The Right Mind-Set II
To make matters clear, and those statements from last chapter more concrete, I’ll provide you with a list of very useful guidelines.
There are many small tips and tricks for engaging your visual senses. These can be applied in any order or quantity.
Practical Dialogue
When you talk to yourself during drawing, don’t name anything. Assigning names and identifying things is done by the left side of your brain, and you don’t want that. Talk to yourself in the language of line and shape; how long is this line compared to that one? How big is this ellipse compared to that curve? Is this shadow dark enough compared to my other shadows? Don’t ask yourself why things are the way they are, just draw them the way you see them.
Draw blind
If you’re drawing, and you find yourself unable to get a certain part on paper, draw blind for a small amount of time. This simply means that you keep your eyes on the subject while continuing to draw.
Don’t Erase (everything)
No such thing as a perfect line exists. Once you start erasing things you’re not satisfied with, you end up in a downward spiral that makes you doubt your whole drawing (skills). Sure, it often happens that you draw a line and think it looks too big or small or curvy compared to the rest. But instead of erasing it, just redraw the correct line over it. In the end you can always decide to erase some blatant errors, but you can’t bring ack erased lines from the dead!

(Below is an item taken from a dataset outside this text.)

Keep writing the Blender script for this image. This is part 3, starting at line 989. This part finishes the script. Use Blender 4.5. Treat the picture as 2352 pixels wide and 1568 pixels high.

Choose Seeing over Knowing
Concentrate on your subject rather than on your drawing. As a child, most people memorize certain symbols for drawing certain things: a circle is an eye, a slightly curved line is a mouth, etcetera.
Unless you were a child prodigy—in which case I don’t understand why you’re reading this course—these symbols are what often make your drawings look childish. Draw exactly what you see, however unrealistic or improbable it may seem from your current angle or viewpoint.
Choose Seeing over Knowing (Again)
Often times, what you see doesn’t stroke with your knowledge about the object. Noticing this shuts down the visual senses and activates the logical one, making it nearly impossible for you to decide how to draw something.
For example, we all know that the wall and ceiling of a house (generally) coincide with each other at a straight corner. But when you look at such a corner in your house and draw it, you’ll notice that perspective radically changes this in the flat drawing. Go with what you see, not with what you think to be true.
Simplify Shapes
When in danger of being overwhelmed by the complex details of your subject, squinting your eyes will make them manageable. Also, closing one eye forces you to view the world without depth, making it easier to translate real-life objects to a 2D drawing on paper.
You might be wondering now: what’s all this text about, if you’re claiming I need to eliminate anything related to language? Well, ironically, I found I couldn’t really explain some of the concepts in the course by drawing a picture. By repeating these processes time and time again, they become habits, and you don’t need to remind yourself to do them, eliminating the verbal aspect and leaving only the visual processes.
One last (general) advice is to look at the world in as many new and different ways as possible. For example, to fire up your visual system you could look at subjects upside down, or place them in such strange light that you can’t easily make out what is what. You can come up with all sorts of things to get your brain to look only at the shapes and contours, and the interplay between them, instead of trying to identify objects and patterns all the time.
Half the battle when drawing (or doing any visual work), is shutting off the part of your brain that is against it and will interfere.